— START OF GIVEN DATA —

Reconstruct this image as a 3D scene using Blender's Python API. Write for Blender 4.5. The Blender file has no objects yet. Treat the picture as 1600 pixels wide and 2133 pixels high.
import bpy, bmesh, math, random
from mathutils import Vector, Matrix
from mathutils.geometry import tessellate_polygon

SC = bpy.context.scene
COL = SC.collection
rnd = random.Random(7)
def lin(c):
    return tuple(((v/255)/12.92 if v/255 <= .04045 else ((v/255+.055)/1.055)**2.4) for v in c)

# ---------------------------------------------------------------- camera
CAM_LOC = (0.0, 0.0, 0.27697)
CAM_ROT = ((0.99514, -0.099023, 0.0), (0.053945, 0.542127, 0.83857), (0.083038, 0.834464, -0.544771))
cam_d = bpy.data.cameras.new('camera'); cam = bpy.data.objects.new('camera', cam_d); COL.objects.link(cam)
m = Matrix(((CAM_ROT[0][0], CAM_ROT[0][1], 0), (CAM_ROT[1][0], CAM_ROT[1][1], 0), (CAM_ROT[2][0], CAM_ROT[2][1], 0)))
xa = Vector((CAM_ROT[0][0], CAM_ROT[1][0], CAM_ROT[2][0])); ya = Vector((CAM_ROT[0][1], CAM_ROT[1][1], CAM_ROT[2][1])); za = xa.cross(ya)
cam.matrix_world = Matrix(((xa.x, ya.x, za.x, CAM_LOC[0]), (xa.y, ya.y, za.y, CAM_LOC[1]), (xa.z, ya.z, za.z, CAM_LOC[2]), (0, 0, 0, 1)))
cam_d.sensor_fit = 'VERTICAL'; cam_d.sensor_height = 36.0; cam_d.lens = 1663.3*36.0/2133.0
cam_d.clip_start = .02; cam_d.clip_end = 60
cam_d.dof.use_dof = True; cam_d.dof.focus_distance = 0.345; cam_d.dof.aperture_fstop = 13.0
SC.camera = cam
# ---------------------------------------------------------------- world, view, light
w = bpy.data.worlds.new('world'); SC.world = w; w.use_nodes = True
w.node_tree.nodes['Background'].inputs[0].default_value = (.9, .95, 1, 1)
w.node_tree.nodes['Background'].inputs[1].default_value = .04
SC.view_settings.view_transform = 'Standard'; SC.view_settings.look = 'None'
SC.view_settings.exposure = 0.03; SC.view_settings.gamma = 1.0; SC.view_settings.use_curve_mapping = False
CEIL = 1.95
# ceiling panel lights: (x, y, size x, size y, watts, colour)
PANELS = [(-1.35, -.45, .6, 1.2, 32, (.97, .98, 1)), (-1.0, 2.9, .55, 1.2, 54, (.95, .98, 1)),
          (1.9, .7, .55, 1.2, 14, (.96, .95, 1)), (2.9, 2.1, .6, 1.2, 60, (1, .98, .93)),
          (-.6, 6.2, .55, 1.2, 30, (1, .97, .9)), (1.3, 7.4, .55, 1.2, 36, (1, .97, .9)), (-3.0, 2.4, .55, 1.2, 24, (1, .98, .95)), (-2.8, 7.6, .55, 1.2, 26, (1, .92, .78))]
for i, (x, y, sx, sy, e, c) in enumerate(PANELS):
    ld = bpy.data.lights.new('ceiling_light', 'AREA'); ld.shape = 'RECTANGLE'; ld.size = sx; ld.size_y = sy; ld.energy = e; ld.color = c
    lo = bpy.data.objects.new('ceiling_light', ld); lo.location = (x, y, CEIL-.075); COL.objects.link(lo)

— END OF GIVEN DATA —

:: EXERCISE GOAL ::
Everything in the listing above should be restated exactly.

:: FINISHED TASK ::
Reconstruct this image as a 3D scene using Blender's Python API. Write for Blender 4.5. The Blender file has no objects yet. Treat the picture as 1600 pixels wide and 2133 pixels high.
import bpy, bmesh, math, random
from mathutils import Vector, Matrix
from mathutils.geometry import tessellate_polygon

SC = bpy.context.scene
COL = SC.collection
rnd = random.Random(7)
def lin(c):
    return tuple(((v/255)/12.92 if v/255 <= .04045 else ((v/255+.055)/1.055)**2.4) for v in c)

# ---------------------------------------------------------------- camera
CAM_LOC = (0.0, 0.0, 0.27697)
CAM_ROT = ((0.99514, -0.099023, 0.0), (0.053945, 0.542127, 0.83857), (0.083038, 0.834464, -0.544771))
cam_d = bpy.data.cameras.new('camera'); cam = bpy.data.objects.new('camera', cam_d); COL.objects.link(cam)
m = Matrix(((CAM_ROT[0][0], CAM_ROT[0][1], 0), (CAM_ROT[1][0], CAM_ROT[1][1], 0), (CAM_ROT[2][0], CAM_ROT[2][1], 0)))
xa = Vector((CAM_ROT[0][0], CAM_ROT[1][0], CAM_ROT[2][0])); ya = Vector((CAM_ROT[0][1], CAM_ROT[1][1], CAM_ROT[2][1])); za = xa.cross(ya)
cam.matrix_world = Matrix(((xa.x, ya.x, za.x, CAM_LOC[0]), (xa.y, ya.y, za.y, CAM_LOC[1]), (xa.z, ya.z, za.z, CAM_LOC[2]), (0, 0, 0, 1)))
cam_d.sensor_fit = 'VERTICAL'; cam_d.sensor_height = 36.0; cam_d.lens = 1663.3*36.0/2133.0
cam_d.clip_start = .02; cam_d.clip_end = 60
cam_d.dof.use_dof = True; cam_d.dof.focus_distance = 0.345; cam_d.dof.aperture_fstop = 13.0
SC.camera = cam
# ---------------------------------------------------------------- world, view, light
w = bpy.data.worlds.new('world'); SC.world = w; w.use_nodes = True
w.node_tree.nodes['Background'].inputs[0].default_value = (.9, .95, 1, 1)
w.node_tree.nodes['Background'].inputs[1].default_value = .04
SC.view_settings.view_transform = 'Standard'; SC.view_settings.look = 'None'
SC.view_settings.exposure = 0.03; SC.view_settings.gamma = 1.0; SC.view_settings.use_curve_mapping = False
CEIL = 1.95
# ceiling panel lights: (x, y, size x, size y, watts, colour)
PANELS = [(-1.35, -.45, .6, 1.2, 32, (.97, .98, 1)), (-1.0, 2.9, .55, 1.2, 54, (.95, .98, 1)),
          (1.9, .7, .55, 1.2, 14, (.96, .95, 1)), (2.9, 2.1, .6, 1.2, 60, (1, .98, .93)),
          (-.6, 6.2, .55, 1.2, 30, (1, .97, .9)), (1.3, 7.4, .55, 1.2, 36, (1, .97, .9)), (-3.0, 2.4, .55, 1.2, 24, (1, .98, .95)), (-2.8, 7.6, .55, 1.2, 26, (1, .92, .78))]
for i, (x, y, sx, sy, e, c) in enumerate(PANELS):
    ld = bpy.data.lights.new('ceiling_light', 'AREA'); ld.shape = 'RECTANGLE'; ld.size = sx; ld.size_y = sy; ld.energy = e; ld.color = c
    lo = bpy.data.objects.new('ceiling_light', ld); lo.location = (x, y, CEIL-.075); COL.objects.link(lo)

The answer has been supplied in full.